EXERCISE TASK ▸ Your task is to transcribe all of the data below exactly, omitting the images.
## begin DATA SUPPLIED
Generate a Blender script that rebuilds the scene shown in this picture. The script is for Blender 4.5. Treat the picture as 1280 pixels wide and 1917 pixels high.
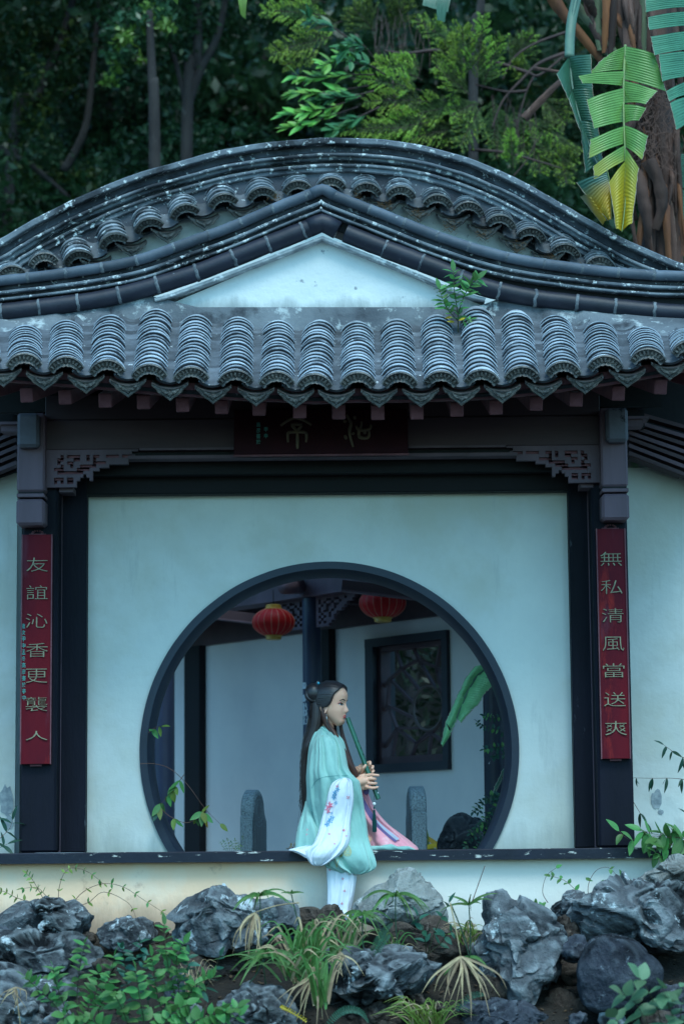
import bpy, bmesh, math, random
import numpy as np
from mathutils import Vector, Matrix, noise
random.seed(7); np.random.seed(7)
R = math.radians
sc = bpy.context.scene
COL = sc.collection
for o in list(bpy.data.objects): bpy.data.objects.remove(o)

# ------------------------------------------------------------------ camera
F_PX, PITCH, ROLL = 4700.0, math.atan(640/4700.0), 0.009
CAM = Vector((0.0, -13.3, 0.0))
fwd = Vector((0, math.cos(PITCH), math.sin(PITCH)))
up0 = Vector((0, -math.sin(PITCH), math.cos(PITCH)))
rt0 = Vector((1, 0, 0))
crt = rt0*math.cos(ROLL) - up0*math.sin(ROLL)
cup = rt0*math.sin(ROLL) + up0*math.cos(ROLL)
cd = bpy.data.cameras.new('camera'); cam = bpy.data.objects.new('camera', cd); COL.objects.link(cam)
m = Matrix.Identity(4)
for i in range(3):
    m[i][0] = crt[i]; m[i][1] = cup[i]; m[i][2] = -fwd[i]; m[i][3] = CAM[i]
cam.matrix_world = m
cd.sensor_fit = 'VERTICAL'; cd.sensor_height = 36.0; cd.lens = F_PX/1917*36.0
cd.clip_start = 0.5; cd.clip_end = 600
cd.dof.use_dof = True; cd.dof.focus_distance = 13.5; cd.dof.aperture_fstop = 2.0
sc.camera = cam

# ------------------------------------------------------------------ world, sun, exposure
SUN_EL, SUN_AZ = R(58), R(168)      # azimuth: where the light comes from, measured from +Y clockwise
w = bpy.data.worlds.new('World'); sc.world = w; w.use_nodes = True
nt = w.node_tree; nt.nodes.clear()
sky = nt.nodes.new('ShaderNodeTexSky'); sky.sky_type = 'NISHITA'; sky.sun_disc = False
sky.sun_elevation = SUN_EL; sky.sun_rotation = SUN_AZ
sky.air_density = 1.0; sky.dust_density = 1.5; sky.ozone_density = 2.0
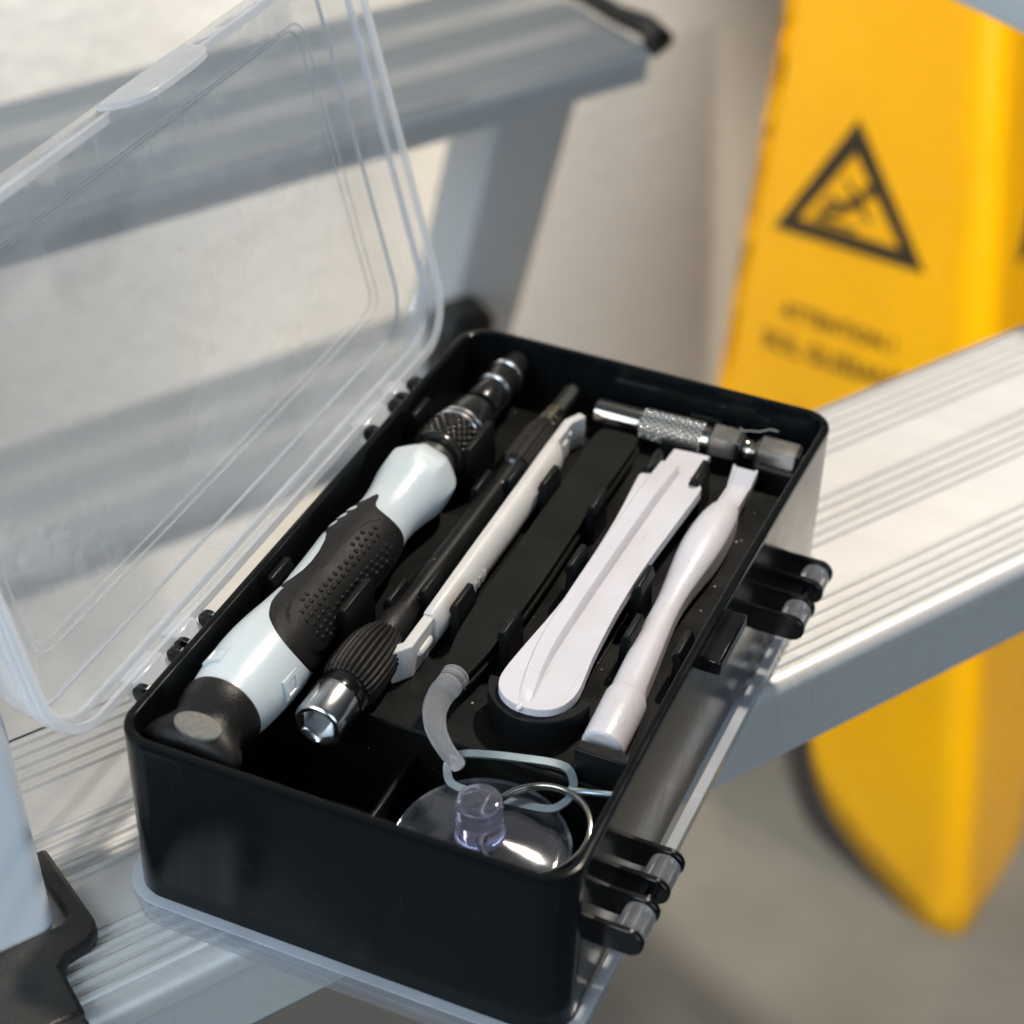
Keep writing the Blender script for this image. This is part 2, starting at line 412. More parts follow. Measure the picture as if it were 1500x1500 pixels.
## end DATA SUPPLIED
RESULT ▸
Generate a Blender script that rebuilds the scene shown in this picture. The script is for Blender 4.5. Treat the picture as 1280 pixels wide and 1917 pixels high.
import bpy, bmesh, math, random
import numpy as np
from mathutils import Vector, Matrix, noise
random.seed(7); np.random.seed(7)
R = math.radians
sc = bpy.context.scene
COL = sc.collection
for o in list(bpy.data.objects): bpy.data.objects.remove(o)

# ------------------------------------------------------------------ camera
F_PX, PITCH, ROLL = 4700.0, math.atan(640/4700.0), 0.009
CAM = Vector((0.0, -13.3, 0.0))
fwd = Vector((0, math.cos(PITCH), math.sin(PITCH)))
up0 = Vector((0, -math.sin(PITCH), math.cos(PITCH)))
rt0 = Vector((1, 0, 0))
crt = rt0*math.cos(ROLL) - up0*math.sin(ROLL)
cup = rt0*math.sin(ROLL) + up0*math.cos(ROLL)
cd = bpy.data.cameras.new('camera'); cam = bpy.data.objects.new('camera', cd); COL.objects.link(cam)
m = Matrix.Identity(4)
for i in range(3):
    m[i][0] = crt[i]; m[i][1] = cup[i]; m[i][2] = -fwd[i]; m[i][3] = CAM[i]
cam.matrix_world = m
cd.sensor_fit = 'VERTICAL'; cd.sensor_height = 36.0; cd.lens = F_PX/1917*36.0
cd.clip_start = 0.5; cd.clip_end = 600
cd.dof.use_dof = True; cd.dof.focus_distance = 13.5; cd.dof.aperture_fstop = 2.0
sc.camera = cam

# ------------------------------------------------------------------ world, sun, exposure
SUN_EL, SUN_AZ = R(58), R(168)      # azimuth: where the light comes from, measured from +Y clockwise
w = bpy.data.worlds.new('World'); sc.world = w; w.use_nodes = True
nt = w.node_tree; nt.nodes.clear()
sky = nt.nodes.new('ShaderNodeTexSky'); sky.sky_type = 'NISHITA'; sky.sun_disc = False
sky.sun_elevation = SUN_EL; sky.sun_rotation = SUN_AZ
sky.air_density = 1.0; sky.dust_density = 1.5; sky.ozone_density = 2.0
Keep writing the Blender script for this image. This is part 2, starting at line 412. More parts follow. Measure the picture as if it were 1500x1500 pixels.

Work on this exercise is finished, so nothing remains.